* Goal *
Gather all lines in the entries that include the word "Python".

* Recorded information *
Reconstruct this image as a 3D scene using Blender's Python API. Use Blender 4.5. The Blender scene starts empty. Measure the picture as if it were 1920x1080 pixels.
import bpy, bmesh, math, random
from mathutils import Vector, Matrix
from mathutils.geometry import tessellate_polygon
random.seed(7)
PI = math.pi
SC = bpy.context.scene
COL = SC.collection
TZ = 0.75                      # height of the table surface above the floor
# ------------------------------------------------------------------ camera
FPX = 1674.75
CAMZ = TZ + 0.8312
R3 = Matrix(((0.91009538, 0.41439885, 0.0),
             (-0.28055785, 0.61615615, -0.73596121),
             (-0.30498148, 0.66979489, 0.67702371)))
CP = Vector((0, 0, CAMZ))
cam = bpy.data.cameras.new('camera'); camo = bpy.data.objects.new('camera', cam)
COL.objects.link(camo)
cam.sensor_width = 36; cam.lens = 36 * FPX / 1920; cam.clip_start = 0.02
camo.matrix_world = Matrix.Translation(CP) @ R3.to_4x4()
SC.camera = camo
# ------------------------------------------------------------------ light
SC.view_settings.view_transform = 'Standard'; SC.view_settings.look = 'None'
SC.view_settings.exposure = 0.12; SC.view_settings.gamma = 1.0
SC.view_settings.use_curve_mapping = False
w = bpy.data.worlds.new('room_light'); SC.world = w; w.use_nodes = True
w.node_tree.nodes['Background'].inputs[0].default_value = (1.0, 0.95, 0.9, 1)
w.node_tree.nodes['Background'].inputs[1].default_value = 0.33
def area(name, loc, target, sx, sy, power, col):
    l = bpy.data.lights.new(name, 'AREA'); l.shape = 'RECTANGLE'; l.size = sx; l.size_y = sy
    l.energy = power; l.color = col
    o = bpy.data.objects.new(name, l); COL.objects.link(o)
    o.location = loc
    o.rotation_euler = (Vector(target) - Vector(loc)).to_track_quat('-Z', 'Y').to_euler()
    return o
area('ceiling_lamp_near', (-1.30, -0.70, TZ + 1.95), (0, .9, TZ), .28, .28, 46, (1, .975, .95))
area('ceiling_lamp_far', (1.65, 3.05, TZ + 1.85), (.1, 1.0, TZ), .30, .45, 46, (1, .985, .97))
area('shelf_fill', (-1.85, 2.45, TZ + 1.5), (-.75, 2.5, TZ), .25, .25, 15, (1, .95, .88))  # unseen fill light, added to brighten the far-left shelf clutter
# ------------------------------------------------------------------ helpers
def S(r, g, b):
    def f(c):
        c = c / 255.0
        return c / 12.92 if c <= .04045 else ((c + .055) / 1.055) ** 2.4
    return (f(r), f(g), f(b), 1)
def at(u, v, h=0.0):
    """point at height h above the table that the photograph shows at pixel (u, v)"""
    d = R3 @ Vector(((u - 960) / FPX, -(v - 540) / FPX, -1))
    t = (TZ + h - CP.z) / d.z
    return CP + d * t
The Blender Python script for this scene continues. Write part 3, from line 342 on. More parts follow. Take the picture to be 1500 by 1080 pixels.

* The answer *
Reconstruct this image as a 3D scene using Blender's Python API. Use Blender 4.5. The Blender scene starts empty. Measure the picture as if it were 1920x1080 pixels.
The Blender Python script for this scene continues. Write part 3, from line 342 on. More parts follow. Take the picture to be 1500 by 1080 pixels.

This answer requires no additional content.